告別

朝、7時まで眠ってしまった。起きてすぐに礼服に着替えて朝食を食べる。告別式は9時なので、ボーッとする暇も無くすぐに式典が始まった。式場を見ると、昨日来なかった上司、そして転職した元上司が二人も駆けつけて来てくれていた。うれしい。土曜日なのに、感謝感謝。
読経が終わり、ヒロタンの挨拶で締め、親族だけで棺の中に花を添えていく。これでじぃちゃんの肉体とお別れかと思うと...今まで飄々としていたみぃたんの目からも涙がこぼれていた。

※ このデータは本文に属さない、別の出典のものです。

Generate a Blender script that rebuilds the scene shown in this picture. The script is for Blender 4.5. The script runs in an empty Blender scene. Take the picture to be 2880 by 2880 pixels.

バスに乗り、火葬場へ。外に出ると雨が降っていて強い風が吹いている。空もじぃちゃんとの別れを悲しんでいるようだ。
火葬場に着き、バスから降りる。そして号泣する皆の前で、棺はとうとう炉の中へ消えていった。
待合室で食事をしながら待つこと1時間半。インターフォンが鳴って骨上げの場へ案内される。骨になったじぃちゃんを見て絶句。骨上げには何度か立ち会っているが...いつも何とも言えない感覚にとらわれる。そらは壁面に立ち、顔をこわばらせて台車に近付かない。みぃたんは親戚のおばさんに抱っこされて箸を持たされるが、泣いて拒否していた。彼らにとって初めて直に目にする人の骨。悲しさと怖さなどが入り交じっているのだろうな。
最初の数回は縁が近いもので箸渡し、そして骨を砕きながら皆で骨壷にいれていく。しかし途中で骨壷に納まりそうもなくなったので、担当の職員に促されて骨箱の四隅にも砕きながら入れていく。最後は頭の骨を被せるように入れる。担当の職員は丁寧に頭蓋を拾骨し、残っていた骨も丁寧に拾骨してくれた。こういう丁寧な扱いはうれしい。
バスで会場に戻り還骨勧行の読経。ヒロタンの挨拶の後、食膳の包みと忌中引、通夜に撮った親族写真を手渡して、親族の方々とお別れ。
あーちゃんや嫁さん達はバスに乗るので、デミオに乗って人足早く家に帰り、カーテンを開け、葬儀空き巣防止のために夜通し就けておいた電気やテレビを消してバスを待つ。約十数分後にバスが着き、葬備品や供物の花・缶詰・果物等を運び、ベルコさんが四十九日までの仮祭壇を組み立て終わって、いざ位牌と骨箱をおく時...ない...位牌と骨箱がない!!!バスに乗る直前の葬儀関係の支払い清算時、会場の打合せ室に置いたまま忘れてきてしまったらしい...。ヒロタンが車を出し、ベルコの担当者と急いで迎えに行く。やっとじぃちゃんが到着し、皆で謝って線香をあげる。じぃちゃんごめんね...。
それから皆で談笑しながら過ごす。そらは「あーちゃんが寂しくなくなるまで、あーちゃん家に泊まる!」と宣言する。やさしいね。
夜、ヒロタンは家に戻り、居間に布団を敷き詰めて、皆で枕を並べてじぃちゃんと一緒に眠る。